Intanto, il presidente Zelensky è alle prese con una complessa operazione trasparenza che dovrebbe mostrare all’Unione Europea in particolare che la lotta alla corruzione è fatta in modo incisivo. Le inchieste, le rivelazioni e le rimozioni dell’ultimo periodo hanno lambito fin troppo da vicino anche il ministro della Difesa, Oleksii Reznikov, uomo chiave dell’apparato statale, tanto che la sua sostituzione con il capo dell'intelligence militare, Kyrylo Budanov, è data per imminente. Ma Zelensky per ora ha congelato la situazione, invitando a non diffondere false notizie che destabilizzano il fronte della resistenza all’invasore.
Infine, si è accesa un nuovo contenzioso tra Ue e Russia sulle “misure restrittive imposte alla macchina di propaganda del Cremlino e per impedire che essa operi all'interno dell'Unione Europea”, come ha detto l'Alto Rappresentante della Ue per gli affari esteri e la politica di sicurezza, Josep Borrell. “In questo modo non stiamo attaccando la libertà di espressione, stiamo solo proteggendo la libertà di espressione”, ha spiegato, mentre la portavoce del ministero degli Esteri di Mosca, Maria Zakharova ha accostato le sanzioni a “quanto fatto dal Terzo Reich, quando vennero vietati i libri di 300 autori". Anche i nazisti giustificarono le proibizioni con le esigenze di protezione, ha aggiunto, "tutto cominciò con le proibizioni, con gli incendi dei libri, e finì con gli incendi dei corpi".

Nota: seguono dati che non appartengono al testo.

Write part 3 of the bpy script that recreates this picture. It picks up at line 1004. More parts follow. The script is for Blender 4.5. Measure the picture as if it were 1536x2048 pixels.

Ma secondo Borrell, ci sono “prove che dimostrano come Mosca sia dietro a tentativi coordinati di manipolazione dei dibattiti pubblici nell'Unione europea: lo dico anche se sono sicuro che i servizi russi mi colpiranno e criticheranno immediatamente quello che sto dicendo. Abbiamo raccolto oltre 15mila casi e vi sono prove concrete che abbiamo sempre pubblicato per denunciare e accrescere consapevolezza", ha concluso. La guerra si combatte anche così.